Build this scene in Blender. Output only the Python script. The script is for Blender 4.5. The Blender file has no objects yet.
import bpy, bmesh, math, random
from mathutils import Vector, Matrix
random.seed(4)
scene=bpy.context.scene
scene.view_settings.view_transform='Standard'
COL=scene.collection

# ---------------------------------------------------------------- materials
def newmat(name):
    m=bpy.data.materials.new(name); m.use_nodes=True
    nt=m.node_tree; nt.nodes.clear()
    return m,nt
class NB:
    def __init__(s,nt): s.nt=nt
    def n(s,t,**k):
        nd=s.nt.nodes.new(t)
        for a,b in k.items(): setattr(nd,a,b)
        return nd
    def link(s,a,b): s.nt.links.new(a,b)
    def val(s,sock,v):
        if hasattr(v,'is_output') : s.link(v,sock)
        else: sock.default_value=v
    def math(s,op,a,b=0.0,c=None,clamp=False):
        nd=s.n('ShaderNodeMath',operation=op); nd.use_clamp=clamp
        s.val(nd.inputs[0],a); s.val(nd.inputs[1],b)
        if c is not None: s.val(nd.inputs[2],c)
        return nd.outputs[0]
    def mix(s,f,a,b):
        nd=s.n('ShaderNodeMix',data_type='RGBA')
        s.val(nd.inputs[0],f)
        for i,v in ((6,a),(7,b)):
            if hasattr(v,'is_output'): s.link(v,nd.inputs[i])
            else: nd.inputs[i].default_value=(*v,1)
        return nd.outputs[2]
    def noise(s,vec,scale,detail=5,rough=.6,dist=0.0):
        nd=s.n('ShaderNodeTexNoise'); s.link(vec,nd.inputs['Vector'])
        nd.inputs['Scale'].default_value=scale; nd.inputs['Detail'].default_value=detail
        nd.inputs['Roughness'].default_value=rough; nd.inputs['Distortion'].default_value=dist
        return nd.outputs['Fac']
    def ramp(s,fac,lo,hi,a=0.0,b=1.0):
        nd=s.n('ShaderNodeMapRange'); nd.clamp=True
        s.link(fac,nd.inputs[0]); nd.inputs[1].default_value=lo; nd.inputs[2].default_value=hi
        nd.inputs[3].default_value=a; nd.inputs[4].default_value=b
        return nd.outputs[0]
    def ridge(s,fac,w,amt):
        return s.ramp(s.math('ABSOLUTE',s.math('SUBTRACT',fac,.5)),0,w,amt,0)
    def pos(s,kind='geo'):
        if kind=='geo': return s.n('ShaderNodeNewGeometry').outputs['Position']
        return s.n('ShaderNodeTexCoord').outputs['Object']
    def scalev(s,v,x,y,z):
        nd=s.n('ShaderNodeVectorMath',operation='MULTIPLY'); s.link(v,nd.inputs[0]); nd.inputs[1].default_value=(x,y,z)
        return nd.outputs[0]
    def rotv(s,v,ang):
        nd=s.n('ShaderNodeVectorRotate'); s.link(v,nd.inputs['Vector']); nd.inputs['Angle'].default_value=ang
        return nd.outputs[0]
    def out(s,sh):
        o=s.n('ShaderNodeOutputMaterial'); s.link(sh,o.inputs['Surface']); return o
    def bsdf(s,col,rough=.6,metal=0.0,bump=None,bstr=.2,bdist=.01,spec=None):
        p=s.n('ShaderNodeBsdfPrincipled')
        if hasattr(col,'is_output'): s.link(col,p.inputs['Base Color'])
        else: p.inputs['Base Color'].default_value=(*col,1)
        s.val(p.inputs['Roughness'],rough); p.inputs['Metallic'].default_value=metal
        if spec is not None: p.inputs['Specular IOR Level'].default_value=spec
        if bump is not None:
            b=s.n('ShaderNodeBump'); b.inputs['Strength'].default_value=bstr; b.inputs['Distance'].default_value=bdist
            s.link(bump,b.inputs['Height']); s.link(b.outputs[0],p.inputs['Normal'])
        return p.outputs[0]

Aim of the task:
Quote exactly the opening line of the material above and every line after it, up to and including the line that contains "COL=scene.collection".

Solution:
Build this scene in Blender. Output only the Python script. The script is for Blender 4.5. The Blender file has no objects yet.
import bpy, bmesh, math, random
from mathutils import Vector, Matrix
random.seed(4)
scene=bpy.context.scene
scene.view_settings.view_transform='Standard'
COL=scene.collection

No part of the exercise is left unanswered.